Repeat every line, exactly, from the very first through the one where "return m, m.node_tree, m.node_tree.nodes['Principled" appears. Add nothing else.

# Source material
##############################

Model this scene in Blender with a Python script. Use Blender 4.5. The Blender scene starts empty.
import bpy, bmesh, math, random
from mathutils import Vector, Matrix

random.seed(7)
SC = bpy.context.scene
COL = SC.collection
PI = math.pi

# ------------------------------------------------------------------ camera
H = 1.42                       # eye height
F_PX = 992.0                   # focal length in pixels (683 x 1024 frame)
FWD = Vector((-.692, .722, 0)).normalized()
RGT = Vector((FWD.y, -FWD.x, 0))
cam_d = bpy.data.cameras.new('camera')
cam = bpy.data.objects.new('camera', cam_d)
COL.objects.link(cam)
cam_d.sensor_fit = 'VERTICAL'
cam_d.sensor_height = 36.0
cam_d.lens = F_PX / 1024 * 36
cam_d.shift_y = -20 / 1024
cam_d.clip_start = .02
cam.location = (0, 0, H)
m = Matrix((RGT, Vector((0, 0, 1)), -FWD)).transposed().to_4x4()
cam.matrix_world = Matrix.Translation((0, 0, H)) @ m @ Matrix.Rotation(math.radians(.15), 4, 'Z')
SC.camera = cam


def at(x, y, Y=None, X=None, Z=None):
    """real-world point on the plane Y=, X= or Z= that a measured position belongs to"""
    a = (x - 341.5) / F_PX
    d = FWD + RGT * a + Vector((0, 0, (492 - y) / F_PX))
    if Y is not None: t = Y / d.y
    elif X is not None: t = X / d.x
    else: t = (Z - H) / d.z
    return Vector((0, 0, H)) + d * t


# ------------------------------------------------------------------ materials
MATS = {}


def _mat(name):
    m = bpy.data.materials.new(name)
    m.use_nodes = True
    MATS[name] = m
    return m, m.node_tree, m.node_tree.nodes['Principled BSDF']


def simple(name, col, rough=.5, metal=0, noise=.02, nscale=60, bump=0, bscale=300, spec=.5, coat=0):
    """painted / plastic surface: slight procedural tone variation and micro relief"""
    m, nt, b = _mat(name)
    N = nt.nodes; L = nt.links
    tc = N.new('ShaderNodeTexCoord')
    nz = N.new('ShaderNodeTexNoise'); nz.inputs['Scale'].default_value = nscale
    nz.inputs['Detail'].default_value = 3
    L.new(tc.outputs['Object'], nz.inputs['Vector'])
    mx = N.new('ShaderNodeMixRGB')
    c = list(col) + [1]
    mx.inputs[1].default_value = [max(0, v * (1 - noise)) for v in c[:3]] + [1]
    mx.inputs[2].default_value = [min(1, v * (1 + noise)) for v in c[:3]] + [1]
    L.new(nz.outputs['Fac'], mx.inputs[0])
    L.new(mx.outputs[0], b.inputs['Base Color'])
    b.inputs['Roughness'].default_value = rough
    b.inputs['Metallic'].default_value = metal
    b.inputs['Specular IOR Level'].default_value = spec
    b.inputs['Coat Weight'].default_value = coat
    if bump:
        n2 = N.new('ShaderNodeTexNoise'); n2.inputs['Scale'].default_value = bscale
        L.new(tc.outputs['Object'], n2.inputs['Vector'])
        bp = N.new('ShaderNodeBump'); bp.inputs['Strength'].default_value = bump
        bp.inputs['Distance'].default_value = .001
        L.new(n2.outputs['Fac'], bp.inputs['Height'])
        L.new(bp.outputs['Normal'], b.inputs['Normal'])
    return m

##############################

# Written solution
Model this scene in Blender with a Python script. Use Blender 4.5. The Blender scene starts empty.
import bpy, bmesh, math, random
from mathutils import Vector, Matrix

random.seed(7)
SC = bpy.context.scene
COL = SC.collection
PI = math.pi

# ------------------------------------------------------------------ camera
H = 1.42                       # eye height
F_PX = 992.0                   # focal length in pixels (683 x 1024 frame)
FWD = Vector((-.692, .722, 0)).normalized()
RGT = Vector((FWD.y, -FWD.x, 0))
cam_d = bpy.data.cameras.new('camera')
cam = bpy.data.objects.new('camera', cam_d)
COL.objects.link(cam)
cam_d.sensor_fit = 'VERTICAL'
cam_d.sensor_height = 36.0
cam_d.lens = F_PX / 1024 * 36
cam_d.shift_y = -20 / 1024
cam_d.clip_start = .02
cam.location = (0, 0, H)
m = Matrix((RGT, Vector((0, 0, 1)), -FWD)).transposed().to_4x4()
cam.matrix_world = Matrix.Translation((0, 0, H)) @ m @ Matrix.Rotation(math.radians(.15), 4, 'Z')
SC.camera = cam


def at(x, y, Y=None, X=None, Z=None):
    """real-world point on the plane Y=, X= or Z= that a measured position belongs to"""
    a = (x - 341.5) / F_PX
    d = FWD + RGT * a + Vector((0, 0, (492 - y) / F_PX))
    if Y is not None: t = Y / d.y
    elif X is not None: t = X / d.x
    else: t = (Z - H) / d.z
    return Vector((0, 0, H)) + d * t


# ------------------------------------------------------------------ materials
MATS = {}


def _mat(name):
    m = bpy.data.materials.new(name)
    m.use_nodes = True
    MATS[name] = m
    return m, m.node_tree, m.node_tree.nodes['Principled BSDF']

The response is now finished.